§ **What to work on**:
Drop the images; return everything else in the listing below exactly.
— START —
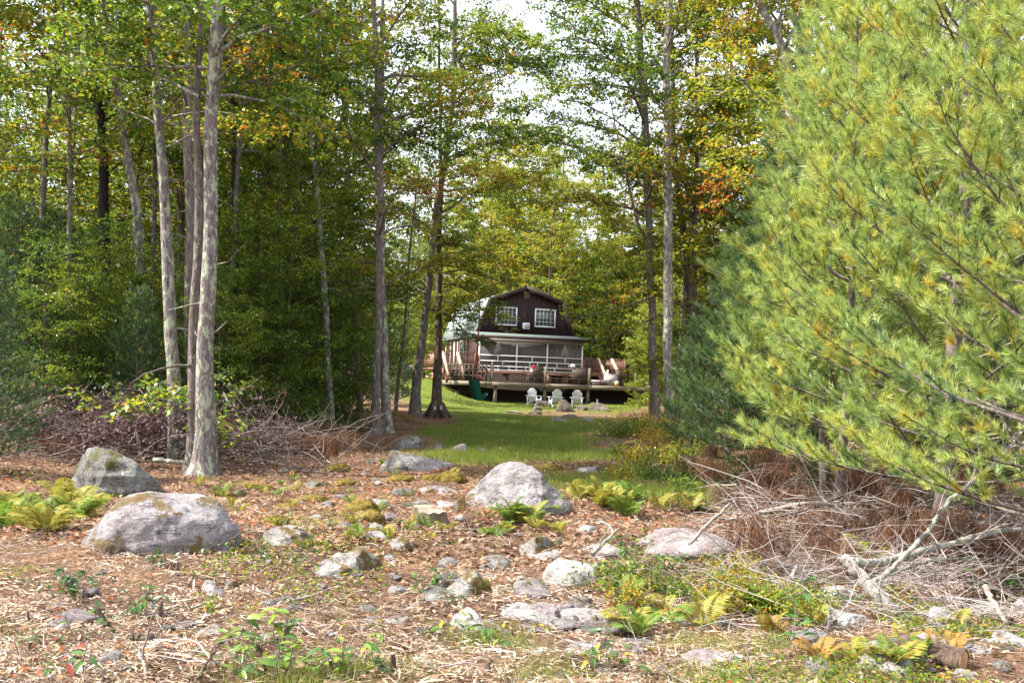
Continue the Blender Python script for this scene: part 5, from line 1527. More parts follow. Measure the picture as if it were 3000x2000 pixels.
strew(24, 700, 1500, 1330, 1560, (0.05, 0.15), 4)
strew(14, 1200, 1900, 1850, 1990, (0.03, 0.08), 5)
strew(30, 1000, 1800, 1560, 1860, (0.10, 0.24), 6, True)
strew(20, 1900, 3000, 1760, 1980, (0.10, 0.26), 7, True)
strew(12, 60, 1000, 1660, 1960, (0.06, 0.16), 8, True)
strew(14, 800, 1500, 1380, 1560, (0.10, 0.22), 9, True)

# ------------------------------------------------------------------ moss cushions
for i, (x0, y0, x1, y1) in enumerate([(1000, 1455, 1110, 1500), (1045, 1485, 1125, 1530), (1275, 1375, 1365, 1412), (760, 1500, 845, 1535), (980, 1395, 1050, 1425), (870, 1440, 960, 1470), (620, 1430, 690, 1460),
                                      (800, 1465, 880, 1490), (1130, 1385, 1220, 1410), (1230, 1385, 1290, 1405), (940, 1350, 1020, 1380), (720, 1410, 800, 1436), (1560, 1352, 1650, 1375), (1190, 1500, 1250, 1540), (1395, 1690, 1440, 1740)]):
    b = ground((x0 + x1) / 2, y1); w = (x1 - x0) * b.y / F / 2; h = max(0.04, ((y1 - y0) * b.y / F - 2 * w * 0.7 * CAMZ / b.y))
    v, f = ICO[4]
    q = v * [w, w * 0.7, h * 0.9] * (1 + 0.16 * fbm(v * 2.2 + i, 3, i)[:, None] + 0.05 * fbm(v * 14, 2, i + 4)[:, None])
    o = MB().add(q, tris=f).build('moss_cushion', M['moss'], smooth=True, loc=(b.x, b.y + w * 0.6, b.z))
    tag(o, 'x', 'moss', 'moss cushions on the clearing floor')
    later('stones', o, 'olive-gold moss cushion', b)

# ------------------------------------------------------------------ ferns
def frond(seed, L=0.5, pairs=20):
    rng = np.random.default_rng(seed)
    s = np.linspace(0, 1, 12)
    out = np.stack([s * L * 0.62, 0.02 * np.sin(s * 3 + seed), L * (0.85 * s - 0.42 * s ** 2.4)], 1)
    mb = MB()
    mb.tube(out, np.linspace(0.0035, 0.001, 12), 3, tint=0.75)
    t = np.linspace(0.14, 0.985, pairs)
    P = sample(out, t); T = sample(out, np.minimum(1, t + 0.04)) - sample(out, t - 0.04)
    T /= np.linalg.norm(T, axis=1)[:, None]
    side = np.array([0, 1.0, 0])
    up = np.cross(T, side)
    ln = L * 0.26 * np.sin(np.clip((1 - t) * 1.15 + 0.12, 0, 1) * PI * 0.62) ** 1.1 + 0.008
    for sg in (-1, 1):
        d = T * 0.35 + side * sg + rng.normal(0, 0.05, T.shape); d[:, 2] -= 0.12
        mb.leaves(P, d, up, ln, np.full(pairs, L * 0.043), np.clip(0.45 + 0.25 * rng.random(pairs), 0, 1), fold=0.1)
    return mb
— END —
§ **Completed exercise**:
Continue the Blender Python script for this scene: part 5, from line 1527. More parts follow. Measure the picture as if it were 3000x2000 pixels.
strew(24, 700, 1500, 1330, 1560, (0.05, 0.15), 4)
strew(14, 1200, 1900, 1850, 1990, (0.03, 0.08), 5)
strew(30, 1000, 1800, 1560, 1860, (0.10, 0.24), 6, True)
strew(20, 1900, 3000, 1760, 1980, (0.10, 0.26), 7, True)
strew(12, 60, 1000, 1660, 1960, (0.06, 0.16), 8, True)
strew(14, 800, 1500, 1380, 1560, (0.10, 0.22), 9, True)

# ------------------------------------------------------------------ moss cushions
for i, (x0, y0, x1, y1) in enumerate([(1000, 1455, 1110, 1500), (1045, 1485, 1125, 1530), (1275, 1375, 1365, 1412), (760, 1500, 845, 1535), (980, 1395, 1050, 1425), (870, 1440, 960, 1470), (620, 1430, 690, 1460),
                                      (800, 1465, 880, 1490), (1130, 1385, 1220, 1410), (1230, 1385, 1290, 1405), (940, 1350, 1020, 1380), (720, 1410, 800, 1436), (1560, 1352, 1650, 1375), (1190, 1500, 1250, 1540), (1395, 1690, 1440, 1740)]):
    b = ground((x0 + x1) / 2, y1); w = (x1 - x0) * b.y / F / 2; h = max(0.04, ((y1 - y0) * b.y / F - 2 * w * 0.7 * CAMZ / b.y))
    v, f = ICO[4]
    q = v * [w, w * 0.7, h * 0.9] * (1 + 0.16 * fbm(v * 2.2 + i, 3, i)[:, None] + 0.05 * fbm(v * 14, 2, i + 4)[:, None])
    o = MB().add(q, tris=f).build('moss_cushion', M['moss'], smooth=True, loc=(b.x, b.y + w * 0.6, b.z))
    tag(o, 'x', 'moss', 'moss cushions on the clearing floor')
    later('stones', o, 'olive-gold moss cushion', b)

# ------------------------------------------------------------------ ferns
def frond(seed, L=0.5, pairs=20):
    rng = np.random.default_rng(seed)
    s = np.linspace(0, 1, 12)
    out = np.stack([s * L * 0.62, 0.02 * np.sin(s * 3 + seed), L * (0.85 * s - 0.42 * s ** 2.4)], 1)
    mb = MB()
    mb.tube(out, np.linspace(0.0035, 0.001, 12), 3, tint=0.75)
    t = np.linspace(0.14, 0.985, pairs)
    P = sample(out, t); T = sample(out, np.minimum(1, t + 0.04)) - sample(out, t - 0.04)
    T /= np.linalg.norm(T, axis=1)[:, None]
    side = np.array([0, 1.0, 0])
    up = np.cross(T, side)
    ln = L * 0.26 * np.sin(np.clip((1 - t) * 1.15 + 0.12, 0, 1) * PI * 0.62) ** 1.1 + 0.008
    for sg in (-1, 1):
        d = T * 0.35 + side * sg + rng.normal(0, 0.05, T.shape); d[:, 2] -= 0.12
        mb.leaves(P, d, up, ln, np.full(pairs, L * 0.043), np.clip(0.45 + 0.25 * rng.random(pairs), 0, 1), fold=0.1)
    return mb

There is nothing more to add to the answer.